Winter sun on the Hollies Nature Reserve
It looks like autumn, but this was my view yesterday on a cold but sunny winter morning on the Stiperstones.
I was standing on the Hollies Nature Reserve and looking out across the Shropshire landscape towards Earl’s and Pontesford Hill.
The Hollies is a cluster of around 500 gnarled and wizened trees that are about 400 years old, and luck has played a huge role in the survival of what is one of the oldest holly groves in Europe
Many holly woods - or hollins - have been grubbed up over the past decades and centuries, but the holly trees are still standing proud here on the Stiperstones.
This is mostly due to the miners who worked the rich seams of lead beneath the spectacular 10-kilometre ridge, which rises to 536 metres above sea level.
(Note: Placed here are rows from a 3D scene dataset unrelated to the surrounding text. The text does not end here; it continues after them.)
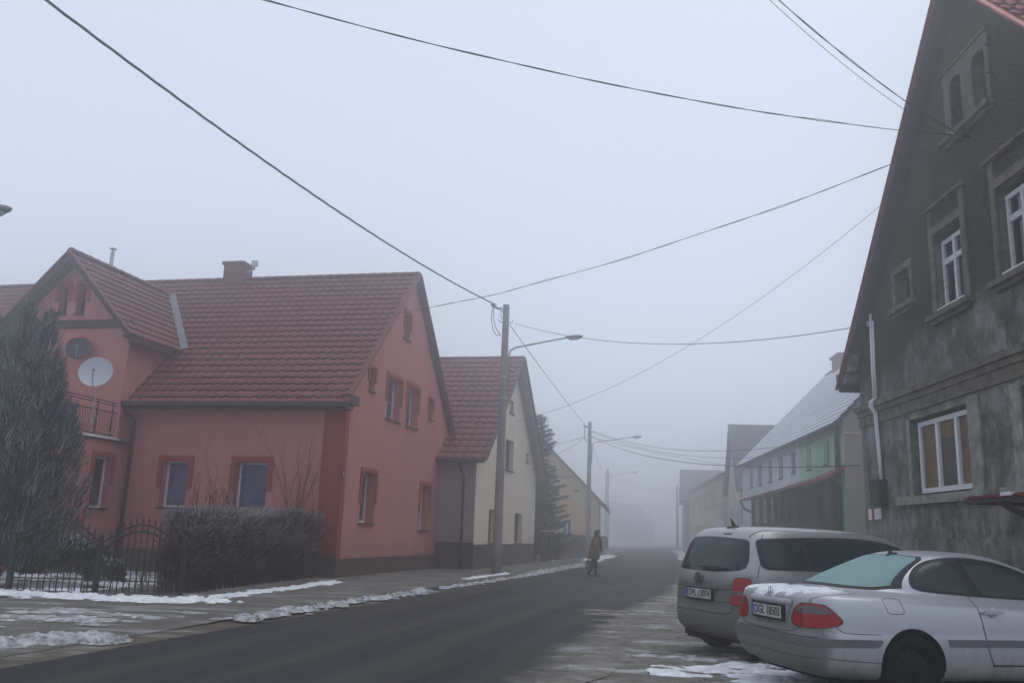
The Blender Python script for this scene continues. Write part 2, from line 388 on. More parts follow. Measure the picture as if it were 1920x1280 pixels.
# sandy gutter, kerb and pavement on the left
strip('road_gutter', offs(RL, .58), offs(RL, -.10), -.002, M_['verge_dirt'])
kb = MB(); K0 = offs(RL, .40); K1 = offs(RL, .54)
for i in range(len(K0) - 1):
    if K0[i][1] < 15.5 or K0[i][1] > 110: continue
    a, b, c, d = K0[i], K0[i + 1], K1[i + 1], K1[i]
    kb.hexa([(a[0], a[1], -.02), (b[0], b[1], -.02), (c[0], c[1], -.02), (d[0], d[1], -.02)], [(a[0], a[1], .075), (b[0], b[1], .075), (c[0], c[1], .08), (d[0], d[1], .08)])
ko = kb.build('kerb', M_['kerb']); tag(ko, kind='structure')
W0 = offs(RL, .54); W1 = offs(RL, 5.2)
pv = MB()
for i in range(len(W0) - 1):
    def hh(p, inner):
        return (.072 if p[1] > 17 else .004 + .068 * max(0, min(1, (p[1] - 12) / 5.0))) if inner or True else 0
    a, b, c, d = W0[i], W0[i + 1], W1[i + 1], W1[i]
    pv.face([(a[0], a[1], hh(a, 1)), (d[0], d[1], hh(d, 1)), (c[0], c[1], hh(c, 1)), (b[0], b[1], hh(b, 1))][::-1])
po = pv.build('pavement', M_['pavement']); tag(po, kind='structure')
fc = MB(); FA = resamp(RR, 200) if len(RL) != len(RR) else RR
for (a, b) in zip(FA[:-1], FA[1:]):
    fc.face([(a[0] - .9, a[1], -.006), (b[0] - .9, b[1], -.006), (b[0] + 14, b[1], -.006), (a[0] + 14, a[1], -.006)][::-1])
fx0, fy0, fr_s = 1.2, 7.0, .06; nfx, nfy = 140, 190
def fh(x, y):
    w = min(1, (x - fx0) * 1.4, (fx0 + nfx * fr_s - x) * 2, (y - fy0) * 2, (fy0 + nfy * fr_s - y) * 2); w = max(0, w)
    return -.004 + w * (.010 + .016 * fbm(x * .9, y * 2.6, 3, 4) + .007 * fbm(x * 6, y * 6, 7, 3))
fc.add([(fx0 + i * fr_s, fy0 + j * fr_s, fh(fx0 + i * fr_s, fy0 + j * fr_s)) for i in range(nfx + 1) for j in range(nfy + 1)], [(i * (nfy + 1) + j, (i + 1) * (nfy + 1) + j, (i + 1) * (nfy + 1) + j + 1, i * (nfy + 1) + j + 1) for i in range(nfx) for j in range(nfy)])
fo = fc.build('forecourt', M_['forecourt']); tag(fo, kind='structure')

# ------------------------------------------------------------------ snow
def snow(name, bbox, f, res, m=None, label=None, z0=0.0):
    x0, x1, y0, y1 = bbox; nx = int((x1 - x0) / res) + 1; ny = int((y1 - y0) / res) + 1
    H = {}
    for i in range(nx):
        for j in range(ny):
            x = x0 + i * res; y = y0 + j * res; H[i, j] = f(x, y)
    b = MB(); idx = {}
    def vid(i, j):
        if (i, j) not in idx:
            idx[i, j] = len(b.v); b.v.append((x0 + i * res, y0 + j * res, z0 + max(H[i, j], -.012)))
        return idx[i, j]
    for i in range(nx - 1):
        for j in range(ny - 1):
            if max(H[i, j], H[i + 1, j], H[i, j + 1], H[i + 1, j + 1]) > 0:
                b.f.append((vid(i, j), vid(i + 1, j), vid(i + 1, j + 1), vid(i, j + 1))); b.m.append(0)
    o = b.build(name, m or M_['snow'], smooth=True); tag(o, kind='stuff', label=label); return o
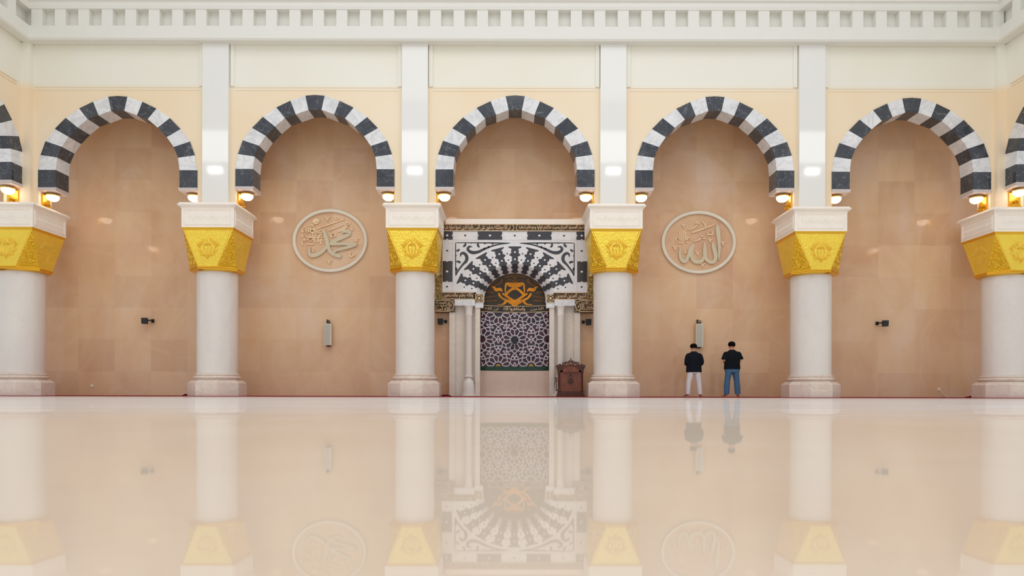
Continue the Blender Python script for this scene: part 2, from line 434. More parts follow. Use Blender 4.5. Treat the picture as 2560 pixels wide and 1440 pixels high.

The men working in the Snailbeach lead mines brought their families with them to live on this exposed hillside, and supplemented their earnings by keeping a few sheep and cattle.
The holly trees provided vital winter fodder for the animals thanks to their nutritious, evergreen leaves, which are soft and prickle-free above the browsing line.
This made them so valuable that they escaped the holly’s usual fate of being chopped down for firewood, or employed in uses such as walking sticks, knobs for teapot lids and handles for horse whips.
At the same time, the regular practice of cutting back the branches to get at the leaves invigorated the trees and prolonged their lives.
Today, the Hollies is in the safe hands of Shropshire Wildlife Trust. The reserve stretches to nearly 37 hectares (90 acres) and is a unique place that casts a spell over all who come here.
The trees are extraordinary characters, their contorted shapes creaking with age yet continuing to defy the march of the years thanks to their astonishing powers of renewal.
Visitors will often come across a rowan tree growing side by side with a holly, or even rooted inside it.
This is down to wintering thrushes such as redwings and fieldfares which feast on rowan berries and then perch in the holly trees. The birds’ droppings contain rowan seeds which germinate in cracks in the bark.
These so-called ‘cuckoo’ trees have, in many instances, grown stronger than their hosts, splitting the holly in two as their roots grow down.
No one lives on the ridge anymore, although the livestock remain. The legacy of lead mining - which began in Roman times - is also still very much evidence, despite extraction ceasing in the early 1900s.
The Hollies is a timeless, almost mystical place that cannot fail to have a profound effect on all who visit. Echoes of the past abound, and the shouts and sounds of those previous generations who eked out a living in this wild spot feel but a heartbeat away.